There's a woman who is a regular at my home group. I've always liked her but kept my distance because - like me - she is wound way too tight. Waaaaaayyyyy too tight. When I talked to her I felt like I was being cross-examined by a semi-hostile prosecutor. She was always taking notes and asking for clarification on something I had shared. At 8 in the morning it was too much. Waaaaaayyyyy too much. I identified so closely with her sense of purpose and her drive to accomplish a lot and get a lot done while almost always feeling that her efforts weren't enough. It can be frustrating to end the day suspicious that more could have been done even though a lot of people comment on how much I've done. My self-fulfilling prophecy of doom.
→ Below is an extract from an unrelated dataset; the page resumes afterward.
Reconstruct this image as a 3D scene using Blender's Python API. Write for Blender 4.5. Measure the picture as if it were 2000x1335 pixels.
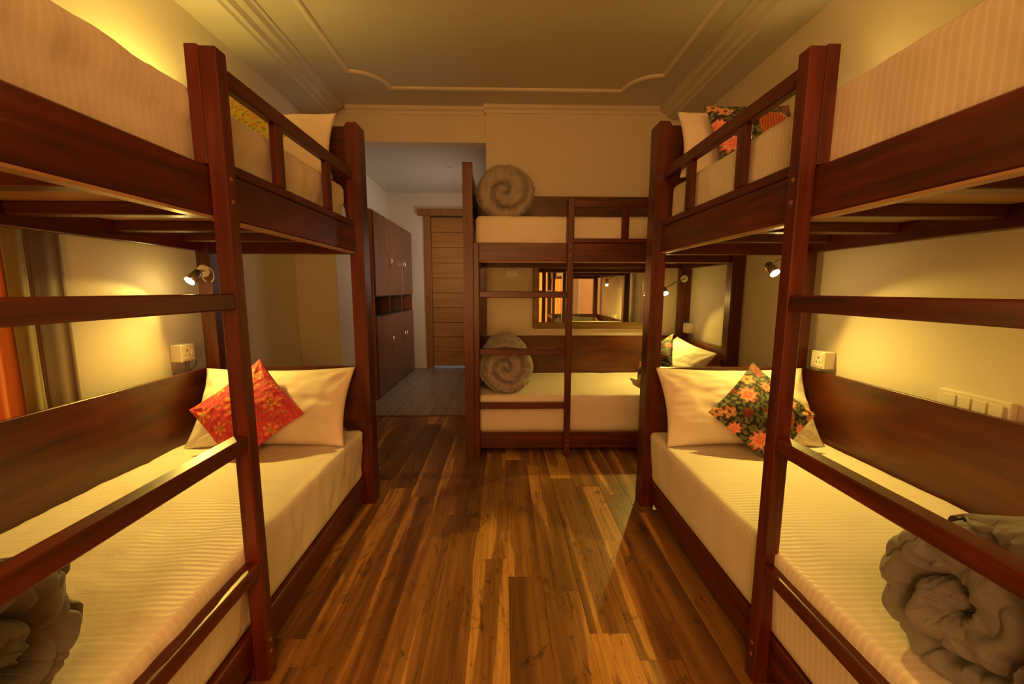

After the meeting a while back she came over and said: "You know, Seaweed, I've really come to love you . . . " A couple of people who overheard her laughed out loud - it sounded like she was implying that she could stand me up to that point. Eh, maybe she did, who knows? I didn't take it that way. I believe that love comes in all kinds of forms and fashions; it can come quickly and it can take forever; it can be deeper or more casual; it can stand the test of time and it can ebb away; it's all valid in our imperfect world. I took it as a great compliment. It's all good.